Mehta made a decision to approach the subject with sensitivity, but there’s a risk of applying a fabricated narrative during screenwriting for the sake of storytelling.
But if Mehta wanted that, he would have inputed controversy with the inclusion of a rape scene, which he didn’t. We start the story from the first call made to the police, after the attack and there’s no reconstructions of it throughout. “I never wanted to depict the crime in any way and even small details were never seen - that was a negotiation I had every day on the project. The act is so evil that nothing could be gained from showing it.”
The crime was real - families were affected, and it brought in voices from all around the world. Nirbhaya’s case began to spark the conversation around sexual abuse that India so desperately needed. So we discussed what happens when you fictionalise a true crime event and add elements of suspense and shock, in order to engage an audience. “The essence needs to remain. If you’re going to do a dramatisation and you’re going to fictionalise, you need to keep the essence of what the whole story represents.”

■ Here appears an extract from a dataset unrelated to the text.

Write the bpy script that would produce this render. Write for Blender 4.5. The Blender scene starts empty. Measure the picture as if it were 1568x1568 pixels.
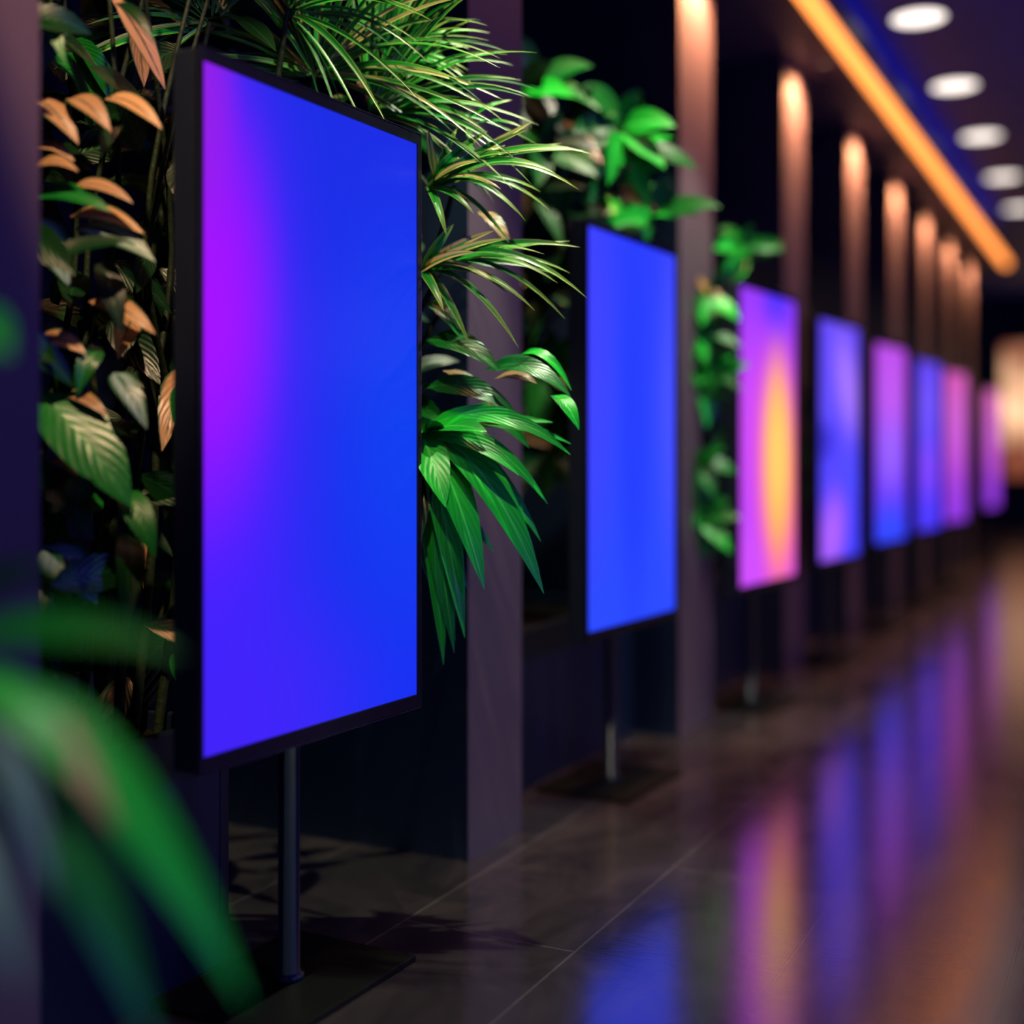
import bpy, math, random
from mathutils import Vector, Matrix
random.seed(7)
S = 1.21            # active height of a display (m)
HC = 0.87*S         # eye height
TH = math.atan(0.4987)
CT, ST = math.cos(TH), math.sin(TH)
scene = bpy.context.scene
try:
    scene.view_settings.view_transform = 'Standard'
    scene.view_settings.look = 'None'
except Exception as e:
    print(e)

def V(a, d, h):     # survey frame (right, depth, up from eye) -> building frame
    return Vector((a*CT-d*ST, a*ST+d*CT, HC+h))
def VD(a, d, h=0):
    return Vector((a*CT-d*ST, a*ST+d*CT, h))

# ------------------------------------------------------------ materials
def newmat(name):
    m = bpy.data.materials.new(name); m.use_nodes = True
    nt = m.node_tree
    return m, nt, nt.nodes, nt.links, nt.nodes['Principled BSDF']
def setp(b, **k):
    for n, v in k.items():
        n = n.replace('_', ' ')
        if n in b.inputs: b.inputs[n].default_value = v
def simple(name, col, rough=.5, metal=0, spec=.5, noise=0.0, nscale=8, bump=0.0):
    m, nt, N, L, b = newmat(name)
    setp(b, Base_Color=(*col, 1), Roughness=rough, Metallic=metal)
    b.inputs['Specular IOR Level'].default_value = spec
    tc = N.new('ShaderNodeTexCoord'); nz = N.new('ShaderNodeTexNoise'); nz.inputs['Scale'].default_value = nscale
    nz.inputs['Detail'].default_value = 5
    L.new(tc.outputs['Object'], nz.inputs['Vector'])
    mx = N.new('ShaderNodeMix'); mx.data_type = 'RGBA'
    mx.inputs[6].default_value = (*[c*(1-noise) for c in col], 1)
    mx.inputs[7].default_value = (*[min(1, c*(1+noise)) for c in col], 1)
    L.new(nz.outputs['Fac'], mx.inputs[0]); L.new(mx.outputs[2], b.inputs['Base Color'])
    if bump:
        bp = N.new('ShaderNodeBump'); bp.inputs['Strength'].default_value = bump; bp.inputs['Distance'].default_value = .01
        L.new(nz.outputs['Fac'], bp.inputs['Height']); L.new(bp.outputs[0], b.inputs['Normal'])
    return m
def emis(name, col, st):
    m, nt, N, L, b = newmat(name)
    setp(b, Base_Color=(0, 0, 0, 1)); b.inputs['Emission Color'].default_value = (*col, 1)
    b.inputs['Emission Strength'].default_value = st
    return m
def lin(h):
    h = h.lstrip('#'); o = []
    for i in (0, 2, 4):
        c = int(h[i:i+2], 16)/255
        o.append(c/12.92 if c <= .04045 else ((c+.055)/1.055)**2.4)
    return tuple(o)

def screen_mat(name, base_top, base_bot, blobs, strength=1.0):
    """emissive graphic: vertical gradient + soft elliptical colour blobs in panel UV"""
    m, nt, N, L, b = newmat(name)
    setp(b, Base_Color=(.0, .0, .0, 1), Roughness=.25)
    b.inputs['Specular IOR Level'].default_value = .05
    uv = N.new('ShaderNodeTexCoord')
    sep = N.new('ShaderNodeSeparateXYZ'); L.new(uv.outputs['UV'], sep.inputs[0])
    mx = N.new('ShaderNodeMix'); mx.data_type = 'RGBA'
    mx.inputs[6].default_value = (*lin(base_bot), 1); mx.inputs[7].default_value = (*lin(base_top), 1)
    L.new(sep.outputs[1], mx.inputs[0]); cur = mx.outputs[2]
    for (cu, cv, ru, rv, rot, col, amt) in blobs:
        mp = N.new('ShaderNodeMapping'); mp.vector_type = 'TEXTURE'
        mp.inputs['Location'].default_value = (cu, cv, 0); mp.inputs['Scale'].default_value = (ru, rv, 1)
        mp.inputs['Rotation'].default_value = (0, 0, math.radians(rot))
        L.new(uv.outputs['UV'], mp.inputs[0])
        ln = N.new('ShaderNodeVectorMath'); ln.operation = 'LENGTH'; L.new(mp.outputs[0], ln.inputs[0])
        mr = N.new('ShaderNodeMapRange'); mr.interpolation_type = 'SMOOTHERSTEP'
        mr.inputs['From Min'].default_value = 0; mr.inputs['From Max'].default_value = 1
        mr.inputs['To Min'].default_value = amt; mr.inputs['To Max'].default_value = 0
        L.new(ln.outputs['Value'], mr.inputs[0])
        m2 = N.new('ShaderNodeMix'); m2.data_type = 'RGBA'
        L.new(mr.outputs[0], m2.inputs[0]); L.new(cur, m2.inputs[6]); m2.inputs[7].default_value = (*lin(col), 1)
        cur = m2.outputs[2]
    L.new(cur, b.inputs['Emission Color']); b.inputs['Emission Strength'].default_value = strength
    return m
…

It feels like the message is still there - scenes with the Jyoti, her parents, the investigating officer played by Shefali Shah, her daughter and the junior officer add reminders of the imbalance of women’s voices that we usually see in these stories. We can’t forget that men, including the four remaining rapists’ lawyers, would routinely shame women on national TV, while protecting the acts committed by their clients. This show allows us to give the voice back to women, but the overwhelming voice is from the police force. Sure, it’s the story that Mehta wanted to tell, but some of us are questioning whether it’s the angle we needed. Are we humanising a particularly corrupt police force for any reason other than storytelling?

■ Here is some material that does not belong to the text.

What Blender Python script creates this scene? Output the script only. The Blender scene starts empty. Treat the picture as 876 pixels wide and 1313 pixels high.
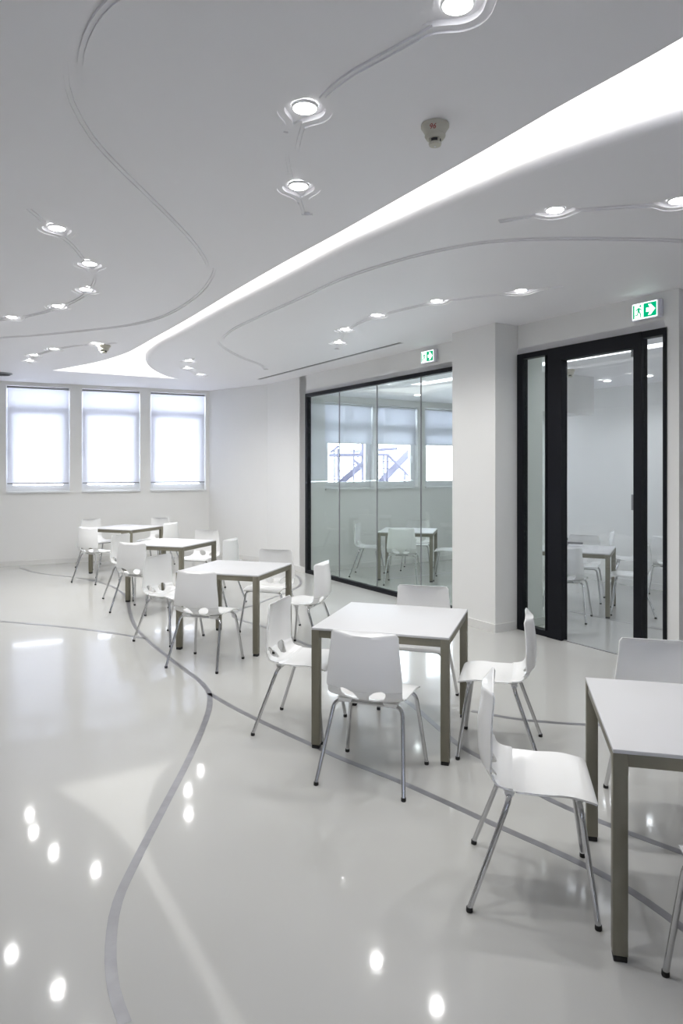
import bpy, bmesh, math, random
from mathutils import Vector, Matrix
from mathutils.geometry import delaunay_2d_cdt
random.seed(4)
sc = bpy.context.scene
col = sc.collection
PI = math.pi

# ------------------------------------------------------------------ camera
F, YH, H, HC = 880.0, 600.0, 1.718, 3.235      # focal px, horizon row, eye height, ceiling height
HB = 2.93                                       # ceiling of the glazed side room
cam = bpy.data.objects.new('camera', bpy.data.cameras.new('camera'))
col.objects.link(cam)
cam.location = (0, 0, H)
cam.rotation_euler = (PI / 2, 0, 0)
cam.data.sensor_fit = 'HORIZONTAL'
cam.data.sensor_width = 24.0
cam.data.lens = 24.0 * F / 876
cam.data.shift_y = -(656.5 - YH) / 876
cam.data.clip_start = 0.05
sc.camera = cam

# ------------------------------------------------------------------ sky and exposure
SKY = 7.0
world = bpy.data.worlds.new('overcast_sky'); sc.world = world
world.use_nodes = True
wn = world.node_tree.nodes; wl = world.node_tree.links
bg = wn['Background']
bg.inputs['Color'].default_value = (0.86, 0.90, 1.0, 1)
bg.inputs['Strength'].default_value = SKY
sc.view_settings.view_transform = 'Standard'
sc.view_settings.look = 'None'
sc.view_settings.gamma = 1
sc.view_settings.use_curve_mapping = False
sc.view_settings.exposure = 0.86
sc.cycles.max_bounces = 10
sc.cycles.diffuse_bounces = 6
sc.cycles.glossy_bounces = 5
sc.cycles.transparent_max_bounces = 16
sc.cycles.sample_clamp_indirect = 6.0
SLOT_L, DISC_L, SPOT_W = 1.8, 10.0, 24.0

# ------------------------------------------------------------------ materials
def mat(name, color, rough=0.5, metal=0.0, var=0.0, scale=20.0, bump=0.0, bscale=200.0, coat=0.0, spec=0.5):
    m = bpy.data.materials.new(name); m.use_nodes = True
    nt = m.node_tree; b = nt.nodes['Principled BSDF']
    b.inputs['Base Color'].default_value = (*color, 1)
    b.inputs['Roughness'].default_value = rough
    b.inputs['Metallic'].default_value = metal
    b.inputs['Coat Weight'].default_value = coat
    b.inputs['Coat Roughness'].default_value = 0.06
    b.inputs['Specular IOR Level'].default_value = spec
    tc = nt.nodes.new('ShaderNodeTexCoord')
    if var > 0:
        n = nt.nodes.new('ShaderNodeTexNoise'); n.inputs['Scale'].default_value = scale
        n.inputs['Detail'].default_value = 4
        r = nt.nodes.new('ShaderNodeMapRange')
        r.inputs['To Min'].default_value = 1 - var; r.inputs['To Max'].default_value = 1 + var
        mx = nt.nodes.new('ShaderNodeMix'); mx.data_type = 'RGBA'; mx.blend_type = 'MULTIPLY'
        mx.inputs['Factor'].default_value = 1
        mx.inputs['A'].default_value = (*color, 1)
        nt.links.new(tc.outputs['Object'], n.inputs['Vector'])
        nt.links.new(n.outputs['Fac'], r.inputs['Value'])
        nt.links.new(r.outputs['Result'], mx.inputs['B'])
        nt.links.new(mx.outputs['Result'], b.inputs['Base Color'])
    if bump > 0:
        n2 = nt.nodes.new('ShaderNodeTexNoise'); n2.inputs['Scale'].default_value = bscale
        n2.inputs['Detail'].default_value = 2
        bp = nt.nodes.new('ShaderNodeBump'); bp.inputs['Strength'].default_value = bump
        bp.inputs['Distance'].default_value = 0.001
        nt.links.new(tc.outputs['Object'], n2.inputs['Vector'])
        nt.links.new(n2.outputs['Fac'], bp.inputs['Height'])
        nt.links.new(bp.outputs['Normal'], b.inputs['Normal'])
        if coat > 0: nt.links.new(bp.outputs['Normal'], b.inputs['Coat Normal'])
    return m

def emit(name, color, strength):
    m = bpy.data.materials.new(name); m.use_nodes = True
    nt = m.node_tree; nt.nodes.clear()
    e = nt.nodes.new('ShaderNodeEmission'); o = nt.nodes.new('ShaderNodeOutputMaterial')
    e.inputs['Color'].default_value = (*color, 1); e.inputs['Strength'].default_value = strength
    nt.links.new(e.outputs[0], o.inputs['Surface'])
    return m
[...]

In the last scene, Shefali Shah is standing with her junior officer outside of India Gate, who turns to her and says she doesn’t understand why people are celebrating - the victim is going to die, there’s no hope for her. Shefali responds with, “Earlier this year in Bihar there was a girl, gang raped with a broken beer bottle. She died. The accused were immediately caught and sentenced to death. It happened very quietly, so it missed the media radar.” We watched a whole show about the Delhi gang rape in 2012, went on a rollercoaster, running around the streets of Bihar with officers chasing their suspects, to a student demonstration outside of India Gate. But this line reminds us that this isn’t it and India still has a lot of work to do in addressing sexual abuse. It’s one of the last words you hear, so you take away a completion to the show’s story but no resolution to reality.
Each episode is created to entertain, in the bleak reality of the circumstances - which can be argued is what filmmaking should do. Being challenged and questioned by a story is provocative art in its truest form. Delhi Crime is a detective show but holds the moral responsibility of maintaining Nirbhaya’s dignity and continuing a conversation about sexual abuse in India.